A more surprising point is made by Friends of the Earth’s waste campaigner Julian Kirby, who points out that because it is inert in landfill, plastic waste buried in the ground is a counterintuitive way of “sequestering” carbon and so avoiding it adding to global warming and climate change.
However, this focus on carbon and climate change ignores the very reasons plastic bags, and plastic packaging generally, first gripped the public imagination — namely that it is such a highly visible result of our throw-away society.
Wales, Ireland and other countries have opted to levy a tax on plastic bags to deter their use, but making deeper cuts to plastic waste will need other options too.
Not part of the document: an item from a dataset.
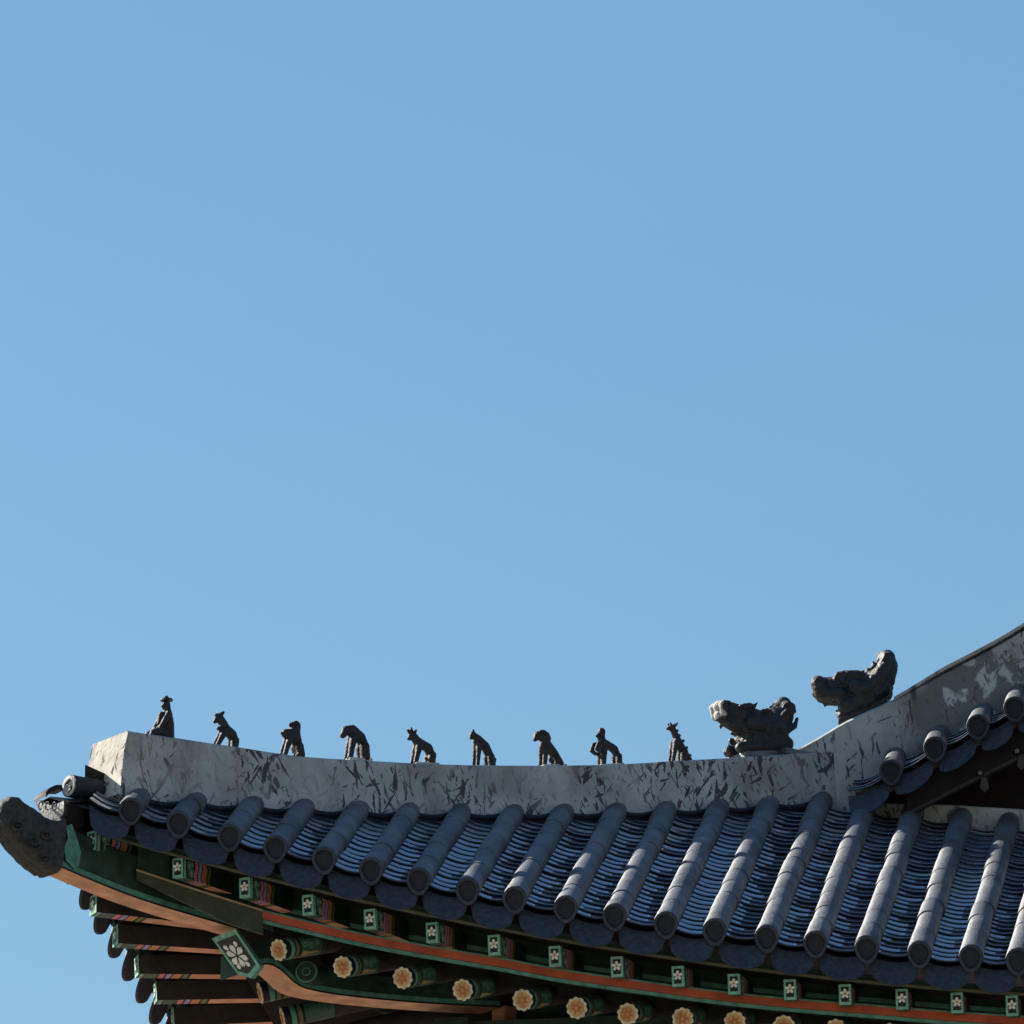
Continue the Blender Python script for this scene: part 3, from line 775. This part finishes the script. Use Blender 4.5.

Many “ethical” products from sandwiches to nappy bags have switched to biodegradable plastics, made either from natural products such as cornstarch or by using a special additive which helps breakdown the plastic. However, Turner suggests this will remain a niche, because the process is expensive and — in his words — is “destroying” a resource that could be recycled.
Recycling plastic is particularly hard, because there are so many types, and because plastic melts below the boiling point of water, making it hard to remove contamination. Increasing recycling is, though, one of the two key areas focused on by the plastics industry, which estimates if every council in the UK operated at the rates achieved by the best local authority for each type of plastic — PET bottles, cartons, trays, bags and so on — the country could raise total plastic recycling from 23 percent to 45 percent.
“On the go recycling” — currently almost non-existent — also needs to be dramatically improved by things like separated waste bins, or simply more bins in public places, Turner said.
To meet the industry’s self-imposed target of zero plastic waste to landfill by 2020, however, it is largely looking to incineration, which is highly controversial with environment groups and local communities who worry about how waste ash is disposed of and breathing in emissions from the plants — despite the Health Protection Agency giving modern plants the go ahead as not damaging to health.
Greenhouse gas emissions from such plants are also high: equivalent to 540g of carbon dioxide per kilowatt hour, more than gas power and more than 100 times that for nuclear.
Instead, environment and wildlife campaigners want far more attention to the “waste hierarchy” — reduce, reuse, recycle. To drive this change, the UK government last month proposed increasing all recycling targets, raising plastics to 50 percent. If enforced, that should encourage innovations, such as more food recycling (which research suggests reduces over-purchasing and so the need for packaging), and the recent development of a new dye for black plastic bags which, unlike the traditional compound, can be detected by the automatic sorting machines.
Further afield, 47 industry groups from around the world have joined forces to fund research and schemes to stop plastic from getting into the seas and oceans. While on land, countries without plastic recovery regulations could adopt a system used in several European countries like Belgium, where manufacturers are responsible for recovering a percentage of the plastic they produce.
“The idea of producer responsibility is one of the ones people are most agreed on, but no-one’s sure how,” Kirby said.